Something I read in the last few weeks (I've completely forgotten what) talked about the standard wheeze in masculine fiction being the chap winning the lady through adversity. He rescues her from a tower or a dragon, or survives a war. It makes getting together with a nice woman something decisive and acted, and suggests she gets no say in the matter. It happens too often in Bond films: Bond saves the day so the woman is his, without him ever winning her over himself.
Perish the thought that a woman might like you not because you stop villains or enlarge her tortoise (so to speak), but because she thinks you're nice.
A few things to announce, excitingly. First, I've written for the eleventh Doctor Who. My four-page comic strip "Booked Up" appears in Doctor Who Adventures issue #164, available from tomorrow for a week.

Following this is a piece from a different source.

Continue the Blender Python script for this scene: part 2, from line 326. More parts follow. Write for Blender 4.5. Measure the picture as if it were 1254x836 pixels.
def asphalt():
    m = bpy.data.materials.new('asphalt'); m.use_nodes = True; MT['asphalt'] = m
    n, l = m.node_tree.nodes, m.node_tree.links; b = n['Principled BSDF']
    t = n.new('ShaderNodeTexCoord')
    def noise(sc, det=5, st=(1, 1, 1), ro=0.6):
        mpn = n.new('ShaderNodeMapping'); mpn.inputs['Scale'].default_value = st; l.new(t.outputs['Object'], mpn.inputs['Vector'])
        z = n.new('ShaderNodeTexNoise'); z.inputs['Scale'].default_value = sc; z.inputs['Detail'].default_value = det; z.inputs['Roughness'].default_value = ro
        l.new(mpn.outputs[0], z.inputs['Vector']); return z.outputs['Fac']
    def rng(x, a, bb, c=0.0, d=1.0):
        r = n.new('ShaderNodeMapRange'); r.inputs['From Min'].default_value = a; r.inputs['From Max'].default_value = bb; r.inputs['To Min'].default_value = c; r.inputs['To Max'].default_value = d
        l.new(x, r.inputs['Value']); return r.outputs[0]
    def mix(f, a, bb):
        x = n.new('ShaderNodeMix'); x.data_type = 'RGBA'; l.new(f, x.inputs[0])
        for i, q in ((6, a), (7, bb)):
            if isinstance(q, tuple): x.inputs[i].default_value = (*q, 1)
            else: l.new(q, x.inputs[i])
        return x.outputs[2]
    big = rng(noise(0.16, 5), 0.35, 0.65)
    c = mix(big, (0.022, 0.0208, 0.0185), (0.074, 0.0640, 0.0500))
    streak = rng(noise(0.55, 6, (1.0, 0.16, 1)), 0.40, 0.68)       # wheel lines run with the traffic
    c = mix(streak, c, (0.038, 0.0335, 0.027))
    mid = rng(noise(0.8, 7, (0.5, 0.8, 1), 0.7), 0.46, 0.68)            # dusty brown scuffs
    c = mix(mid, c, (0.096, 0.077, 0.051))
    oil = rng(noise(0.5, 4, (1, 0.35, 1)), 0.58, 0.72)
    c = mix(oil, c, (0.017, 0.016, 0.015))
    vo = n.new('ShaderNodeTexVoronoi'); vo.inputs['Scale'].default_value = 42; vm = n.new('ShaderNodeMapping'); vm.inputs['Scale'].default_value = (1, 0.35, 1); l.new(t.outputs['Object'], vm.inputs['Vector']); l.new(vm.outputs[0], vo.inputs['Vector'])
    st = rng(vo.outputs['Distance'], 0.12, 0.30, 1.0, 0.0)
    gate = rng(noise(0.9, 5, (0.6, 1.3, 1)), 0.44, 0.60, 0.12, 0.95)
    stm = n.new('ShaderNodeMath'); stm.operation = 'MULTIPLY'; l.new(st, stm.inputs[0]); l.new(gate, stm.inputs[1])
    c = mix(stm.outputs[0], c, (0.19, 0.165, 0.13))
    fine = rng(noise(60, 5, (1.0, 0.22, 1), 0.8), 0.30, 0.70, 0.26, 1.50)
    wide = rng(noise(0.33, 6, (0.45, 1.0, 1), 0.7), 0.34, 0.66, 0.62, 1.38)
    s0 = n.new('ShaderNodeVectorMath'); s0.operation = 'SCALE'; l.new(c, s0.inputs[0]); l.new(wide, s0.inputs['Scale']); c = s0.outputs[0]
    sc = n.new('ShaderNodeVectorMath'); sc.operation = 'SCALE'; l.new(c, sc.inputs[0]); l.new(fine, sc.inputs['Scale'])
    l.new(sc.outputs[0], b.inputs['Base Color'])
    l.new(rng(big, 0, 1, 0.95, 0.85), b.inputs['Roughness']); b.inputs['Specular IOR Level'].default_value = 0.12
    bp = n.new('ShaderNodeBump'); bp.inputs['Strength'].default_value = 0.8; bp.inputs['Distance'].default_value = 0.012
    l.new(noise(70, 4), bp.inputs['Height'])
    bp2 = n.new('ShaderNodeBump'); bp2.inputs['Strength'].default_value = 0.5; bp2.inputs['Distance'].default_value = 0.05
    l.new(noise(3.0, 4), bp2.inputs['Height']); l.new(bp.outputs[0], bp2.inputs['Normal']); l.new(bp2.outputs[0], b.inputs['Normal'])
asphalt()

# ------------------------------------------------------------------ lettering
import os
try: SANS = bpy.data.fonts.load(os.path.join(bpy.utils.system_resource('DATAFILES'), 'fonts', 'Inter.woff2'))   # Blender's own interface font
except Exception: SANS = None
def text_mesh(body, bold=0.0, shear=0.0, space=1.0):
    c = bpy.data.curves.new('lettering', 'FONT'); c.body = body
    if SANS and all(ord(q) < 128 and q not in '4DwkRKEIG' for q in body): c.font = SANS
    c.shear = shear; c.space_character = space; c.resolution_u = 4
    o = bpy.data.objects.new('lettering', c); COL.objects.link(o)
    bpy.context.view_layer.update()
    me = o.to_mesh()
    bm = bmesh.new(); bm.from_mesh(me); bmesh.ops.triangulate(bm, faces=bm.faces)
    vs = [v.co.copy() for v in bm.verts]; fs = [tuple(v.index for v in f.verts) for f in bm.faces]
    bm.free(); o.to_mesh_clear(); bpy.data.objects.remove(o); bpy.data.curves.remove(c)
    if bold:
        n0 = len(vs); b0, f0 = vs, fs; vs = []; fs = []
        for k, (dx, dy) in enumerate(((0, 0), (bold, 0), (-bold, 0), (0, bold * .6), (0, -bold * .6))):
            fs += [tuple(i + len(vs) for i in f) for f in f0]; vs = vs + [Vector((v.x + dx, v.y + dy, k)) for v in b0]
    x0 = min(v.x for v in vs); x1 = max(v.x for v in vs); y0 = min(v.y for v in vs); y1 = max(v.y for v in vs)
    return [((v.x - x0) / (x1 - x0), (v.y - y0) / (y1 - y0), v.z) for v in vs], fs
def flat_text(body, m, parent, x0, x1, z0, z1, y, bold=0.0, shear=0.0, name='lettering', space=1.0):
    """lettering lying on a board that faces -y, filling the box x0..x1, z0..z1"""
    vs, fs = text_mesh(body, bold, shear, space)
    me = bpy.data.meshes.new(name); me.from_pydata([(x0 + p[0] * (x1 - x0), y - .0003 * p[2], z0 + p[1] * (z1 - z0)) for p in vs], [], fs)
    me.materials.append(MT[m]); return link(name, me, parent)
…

Artist John Ross has worked wonders on my silly script: I could not be more delighted.
Also just out is "Shadow of the Past", an audio "Companion Chronicle" featuring Caroline John as the third Doctor's chum Liz Shaw. Am thrilled at how it's come out - the cast and crew really going for the excitement and emotion. Hooray! As a bonus, you can hear me stumble through an interview at the end.
(ETA: Oh! And they've put up a trailer for "The Guardian of the Solar System", out in July. I know what happens but it still makes me tingly.)
And from May (next week!) you can download the audio version of "The Slitheen Excursion", featuring the tenth Doctor and his one-off companion June. This entirely unabridged version is read by Debbie Chazen, who was so splendid in The Smoking Room.